Thursday, September 28, 2023

DOUBLE SHOT: Vigilante #6 by V.J. (Robert Lory) Santiago & Shannon #3 Jake (J.C. Conaway) Quinn

I haven't been reading enough for this blog lately, being swamped with work, life and filmmaking. Also, I'm about to start writing reviews of vintage horror paperbacks for a publisher's website, so most of my reading has been heading that direction. So, those are my excuses, folks. Anyway, the idea behind this little exercise was to kick that problem in the butt. So, I turned to my slim-little friends, the paperbacks in the Men's Adventure field to cure me of what ails me. I intended to read three or four, but I got two. Whatta ya goin' do? 

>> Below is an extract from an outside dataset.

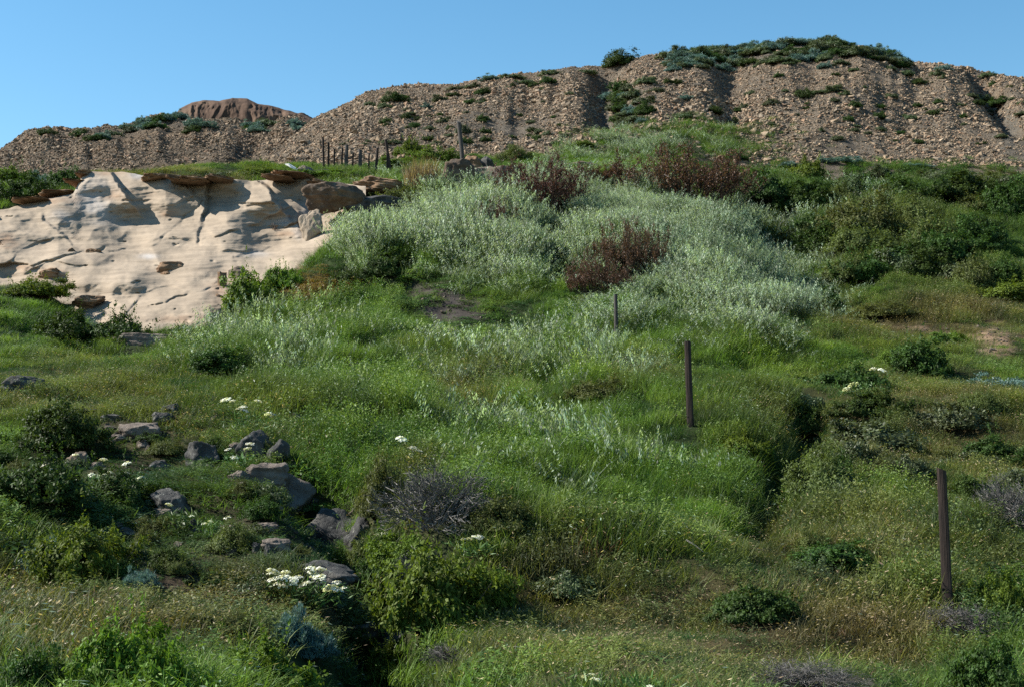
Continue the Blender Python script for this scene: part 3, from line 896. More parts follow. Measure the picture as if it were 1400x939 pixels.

Up first was Vigilante #6: Washington, D.C.: This Gun for Justice, talk about a full title. I've been reading these books out of order, which is pretty stupid since they have a strong sense of continuity and take place in a relatively short time period, which makes me sort of an idiot when you stop and think about it. But there's enough refences to keep me up to speed, besides I know the basic formula of a Death Wish-clone. 

The Vigilante series is a Robert Lory joint. He's really one of my go-to paperback writers of the 70s, between this series, the Dracula Returns books and his work on John Eagle, Expeditor (and no John's not in shipping) because he is really very reliable and tells quick moving, well balance action stories...usually...

Joe Madden is the titular Vigilante. He's a business guy and Korean war vet *dun-dun-da* is pushed too far with the brutal murder of his wife. After that he takes to killing criminals with his Mauser HSc and his .38 Colt. One of the hooks is that Joe has to travel for work, so it's like one big road-trip around the country murdering villains. This entry finds him in Washington D.C. and up against the most 70s bad guy: The evil cult leader. 

I love evil cult stories, which is why I picked this volume to tackle. The problem is that Lory seems bored with this series (this proved to be the last entry) and the book suffers. He was clearly had more interest in the evil cult leader than Madden at this point and sends healthy chunks of the book with the bad guy's evil plan involving Mafia goons, drugs and brainwashing. Madden plays second-fiddle but is pretty fun when he's around, beating up people, shooting people, saying cool one-liners, but he's simply just not in the book enough to safe it. So, I guess the series kinda goes out with a whimper, but I'm still happy about tackling the early books because Lory is a great action-writer. If nothing else, it made me want to dip back into his Dracula books for Halloween...

With the slight disappoint in Vigilante heavy on my mind, I went ahead and went with a sure-fired hit: Shannon #3, a novel in a three-book series put out by Leisure books, the mark of quality. Kidding. I have a fondness for these weird little experiments that didn't go far, more so than the Men's Adventure books that were popular. They are always so off-kilter or off-model. Or just bad, depending on your opinion. 

The Shannon books are by a guy who's not really the "Jake Quinn" on the cover, but a dude named J.C. Conaway who wrote a bunch in the 70s under various names including some under his own. He's not everyone's cup of tea, but I enjoy his laid-back take on the whole blood and guts book business. Patrick Shannon is a spy/private eye working for an organization named Morituri who lives in a swank apartment with his buddy/valet Joe-Dad and tools around in a Porsche when he's not banging ladies and drinking large quantities of booze. Everyone and then he solves a crime, oh and he writes fictionalized books based on his adventures. Whatta life. 

Shannon has a problem with brain-washed spies in the U.N. in this one and that this crazy dude named Garth who has some ESP and hypnotism powers that he amplifies with radio receivers implanted in his victim's skull. Shannon's on the case! And that's what these books are, private eye cases gusseted up for the jet-set spy world. Shannon drinks, investigates, drinks, questions people, eats, drinks, talks to the coroner, drinks, goes to a play, drives around, drinks, sexes, etc. etc. These really have more of a "hang-out" feel rather than an action-packed thrill ride. but Joe-Dad and Shannon are fun to hang out with. That being said, it does end with a nice car chase and a wonderfully gory death. 

These remind me a lot of Martin Meyer's Hardy series, which I love, and a lot of people seem not too. They have the same slightly goofy hi-tech private eye meets couch potato feel. I understand that these aren't for everyone, but you can do worse.